> [Set task]: Would you return all of this data exactly, leaving nothing out?

--- START ---

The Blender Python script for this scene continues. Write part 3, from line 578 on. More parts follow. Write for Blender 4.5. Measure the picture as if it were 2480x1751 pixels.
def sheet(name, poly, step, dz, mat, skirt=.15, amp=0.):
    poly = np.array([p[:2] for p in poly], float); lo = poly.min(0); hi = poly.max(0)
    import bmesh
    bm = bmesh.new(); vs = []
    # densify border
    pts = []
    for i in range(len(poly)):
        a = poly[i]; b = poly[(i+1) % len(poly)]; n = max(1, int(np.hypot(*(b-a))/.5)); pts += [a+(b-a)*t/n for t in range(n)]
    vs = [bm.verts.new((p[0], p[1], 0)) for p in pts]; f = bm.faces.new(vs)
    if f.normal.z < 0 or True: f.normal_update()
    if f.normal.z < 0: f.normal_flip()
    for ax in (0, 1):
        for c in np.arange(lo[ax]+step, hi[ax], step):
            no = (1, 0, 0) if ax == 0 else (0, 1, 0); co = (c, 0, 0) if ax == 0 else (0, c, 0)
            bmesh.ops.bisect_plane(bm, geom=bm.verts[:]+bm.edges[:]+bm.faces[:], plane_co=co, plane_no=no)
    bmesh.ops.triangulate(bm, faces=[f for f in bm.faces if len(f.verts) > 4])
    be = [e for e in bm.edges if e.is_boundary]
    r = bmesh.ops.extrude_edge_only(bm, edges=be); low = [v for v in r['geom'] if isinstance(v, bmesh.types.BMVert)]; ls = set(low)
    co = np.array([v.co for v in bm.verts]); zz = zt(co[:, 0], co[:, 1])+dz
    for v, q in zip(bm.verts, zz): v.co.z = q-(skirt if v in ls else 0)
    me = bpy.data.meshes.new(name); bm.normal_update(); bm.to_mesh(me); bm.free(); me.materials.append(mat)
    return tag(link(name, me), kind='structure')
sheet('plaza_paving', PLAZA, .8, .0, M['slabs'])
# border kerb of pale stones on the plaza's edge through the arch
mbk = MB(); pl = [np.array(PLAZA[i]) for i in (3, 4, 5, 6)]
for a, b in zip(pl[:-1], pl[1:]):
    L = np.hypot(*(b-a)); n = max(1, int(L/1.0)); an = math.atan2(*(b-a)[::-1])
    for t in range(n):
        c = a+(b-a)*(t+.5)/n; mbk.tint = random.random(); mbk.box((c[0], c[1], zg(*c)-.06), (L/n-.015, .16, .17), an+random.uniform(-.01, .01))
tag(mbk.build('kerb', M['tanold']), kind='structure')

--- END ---

> [Solution to the exercise]:
The Blender Python script for this scene continues. Write part 3, from line 578 on. More parts follow. Write for Blender 4.5. Measure the picture as if it were 2480x1751 pixels.
def sheet(name, poly, step, dz, mat, skirt=.15, amp=0.):
    poly = np.array([p[:2] for p in poly], float); lo = poly.min(0); hi = poly.max(0)
    import bmesh
    bm = bmesh.new(); vs = []
    # densify border
    pts = []
    for i in range(len(poly)):
        a = poly[i]; b = poly[(i+1) % len(poly)]; n = max(1, int(np.hypot(*(b-a))/.5)); pts += [a+(b-a)*t/n for t in range(n)]
    vs = [bm.verts.new((p[0], p[1], 0)) for p in pts]; f = bm.faces.new(vs)
    if f.normal.z < 0 or True: f.normal_update()
    if f.normal.z < 0: f.normal_flip()
    for ax in (0, 1):
        for c in np.arange(lo[ax]+step, hi[ax], step):
            no = (1, 0, 0) if ax == 0 else (0, 1, 0); co = (c, 0, 0) if ax == 0 else (0, c, 0)
            bmesh.ops.bisect_plane(bm, geom=bm.verts[:]+bm.edges[:]+bm.faces[:], plane_co=co, plane_no=no)
    bmesh.ops.triangulate(bm, faces=[f for f in bm.faces if len(f.verts) > 4])
    be = [e for e in bm.edges if e.is_boundary]
    r = bmesh.ops.extrude_edge_only(bm, edges=be); low = [v for v in r['geom'] if isinstance(v, bmesh.types.BMVert)]; ls = set(low)
    co = np.array([v.co for v in bm.verts]); zz = zt(co[:, 0], co[:, 1])+dz
    for v, q in zip(bm.verts, zz): v.co.z = q-(skirt if v in ls else 0)
    me = bpy.data.meshes.new(name); bm.normal_update(); bm.to_mesh(me); bm.free(); me.materials.append(mat)
    return tag(link(name, me), kind='structure')
sheet('plaza_paving', PLAZA, .8, .0, M['slabs'])
# border kerb of pale stones on the plaza's edge through the arch
mbk = MB(); pl = [np.array(PLAZA[i]) for i in (3, 4, 5, 6)]
for a, b in zip(pl[:-1], pl[1:]):
    L = np.hypot(*(b-a)); n = max(1, int(L/1.0)); an = math.atan2(*(b-a)[::-1])
    for t in range(n):
        c = a+(b-a)*(t+.5)/n; mbk.tint = random.random(); mbk.box((c[0], c[1], zg(*c)-.06), (L/n-.015, .16, .17), an+random.uniform(-.01, .01))
tag(mbk.build('kerb', M['tanold']), kind='structure')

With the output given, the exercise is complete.